Saturday, September 11, 2010

The enigma that China is - Part II

How much more about China do I know – let me see. I will record my thoughts as they occur.

The Chinese society is in a flux with more than a hundred million young men and women from the villages having migrated, in the past decade, to the cities and the special economic zones for taking up jobs, mostly in the export-oriented manufacturing. But the demand for manufacturing exports has been shrinking because of the western world suffering from the ill effects of the 2008-09 recession and this has already forced hundreds of thousands of industrial workers to go back to their villages to lead a life of explicit or concealed unemployment. Since the situation is showing signs of worsening, the government is finding it tough to deal with the disaffection and turmoil in the society. 

China  has been and still is absolutely ruthless in conquering nature. In the absence of a civil society and green parties, the government pays not even a lip service to sustainable development. It loves huge civil engineering feats, be it the Three Gorges Dam, be it the Beijing-Lhasa railway line over hundreds of kilometers of permafrost, and let the environment be damned. 

It is planning to divert the waters of the Brahmaputra, called Tsangpo in China, to serve the water-scarce northern plains and cities like Beijing. That lower riparian states of India and Bangladesh too have rights on the Brahmaputra is of hardly any concern to the over-confident China. 

China has the world’s highest number of mobile phone connections, it is next to the U.S. in broadband connections, it’s on road to dislodge the U.S.  as the biggest producer of automobiles and it is the biggest consumer of steel. 

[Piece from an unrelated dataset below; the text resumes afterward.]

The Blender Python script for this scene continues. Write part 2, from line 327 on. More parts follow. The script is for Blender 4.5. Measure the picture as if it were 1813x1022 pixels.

It is the biggest trading partner of the U.S. and also of India. The annual China-India trade has touched 60 billion dollars and the trade balance is greatly in China’s favour which has flooded India with manufactured products and capital goods. About half of power generating machinery put up in India is of Chinese origin, and the Chinese are also well-positioned in supplying sophisticated telecom hardware to India  at extremely competitive prices. Unfortunately, even today the iron ore is the most important component of India’s exports to China. 

The Chinese society is aging fast. Though the present median age is 35, compared to 45 or so in the developed world, but the one child norm for the Chinese families could result into the Chinese becoming old before becoming rich. 

The Chinese economic miracle of the past three decades has got its roots in the massive investment of half of the GDP year in, year out. The government is now realising that consumption-driven growth is more durable even if it is comparatively lower. 

The people living in the central and western China are very poor compared to their eastern and coastal cousins. The government is conscious of this and working for making development opportunities available in the hinterland. It is also worried about the urban-rural divide and planning efforts to bridge it in some ways. 

The Chinese are a very proud people and have a long memory. They have been nursing wounds inflicted on them by the western countries and Japan in the 19th and 20th centuries, they wants their revenge but China still finds those countries too powerful to handle, particularly when they have the ultimate protection from the United States. It has, therefore, taken upon a relatively weak India, which it considers a surrogate for the west and Japan.